A few recent events have made me think about the advantages and drawbacks of reforming the correctional system incrementally, that is–by “fixing” one aspect of it at a time. Two things in particular came to mind.
The first is the tension between death penalty activism and life imprisonment, or long-term imprisonment, activism. Last year, at the World Coalition Against the Death Penalty meeting, I talked about the perils limiting activism only to the grounds that would “work”, such as innocence and cost. In the same meeting, Senator Mark Leno, for whose good intentions and immense contributions to correctional reform I have much respect, said that abolishing the death penalty would not hamper public safety, as we could still throw dangerous convicted felons into prisons for the rest of their lives. This idea, of limiting the struggle to the death penalty under the assumption that life imprisonment was somehow okay or even advisable, worked well in a room in which people were gathered as a narrow coalition – there were representatives of Murder Victims’ Families for Reconciliation in the room, as well as law enforcement agents who oppose the death penalty but are otherwise on board with law and order policies. So, politically, narrowing the struggle to “just” the death penalty is necessary to bring together all these groups of activists. However, narrowing the focus of the struggle to the death penalty under the argument that life imprisonment in a supermax facility, say, under SHU conditions, is not as bad, is a severe blow to the struggle against isolation, debriefing, and other humiliating conditions suffered by inmates who were not sentenced to death–precisely the conditions leading to the hunger strike, now entering its third week. Is this why the strike is getting so little press coverage? Because, in California, it is now politically easier to stomach a potential death penalty abolition than humane conditions for presumed gang members? Both of these goals are worth fighting for, and I wonder whether patience and incremental gains here will be to the inmates’ advantage or detriment.
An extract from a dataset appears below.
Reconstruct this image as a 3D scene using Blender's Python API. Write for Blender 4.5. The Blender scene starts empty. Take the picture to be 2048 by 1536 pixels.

The second is SB9, the Fair Sentencing of Youth Act, which for all its noble purpose and fancy name affects the sentencing of very few juveniles in CA, and less than 3,000 nationwide should it become national policy. Happily, SB9 recently passed 5 to 2 in the Assembly Public Safety Committee meeting; that is a very good thing, and it may make a meaningful difference in the lives of the few young men and women behind bars with no glimmer of hope for freedom in their future. However, as some blog commentators mentioned here in the last few days, the proposal is limited in effect to those juveniles, rather than giving more hope to juveniles sentenced to life with parole (say, 25 to life) or to otherwise lengthy sentences. Both groups of inmates – and the second group is, of course, more numerous – are worth fighting for, and again, I hope the incremental system will work to the benefit of the second group over time.
Changes and reform in criminal justice policies have historically been incremental. SB9 would not have existed without Roper v. Simmons, after which many activists may have asked themselves why it made sense to separate the fight . Similarly, the current proposal to end the death penalty in CA would not have come to life without years of moratoria and incremental struggles about amounts of this or that drug. And none of this would have been achieved, in my opinion, without the mundane, gray backdrop of the financial crisis, serving as a constant reminder to activists and disinterested citizens alike that we cannot afford mass incarceration and punitive extravaganzas. The current hunger strike in Pelican Bay, which I hope will finally start attracting more media now (mainstream news coverage of this event of seminal importance has been pitiful, with the exception of the L.A. Times), might not have come into existence had the Supreme Court decision in Brown v. Plata not given inmates hope for change.
So, the revolution will not come in a shiny parade. It will happen stone by stone, proposal by proposal, shutting down the mechanism not because all policymakers will suddenly come to the realization that what we have done is excessive, brutal and inhumane, but because we will gradually be unable to afford more and more pieces of the puzzle. It will be less dramatic, but the end result will be no less gratifying, and it is still worth fighting for, step by step, brick by brick.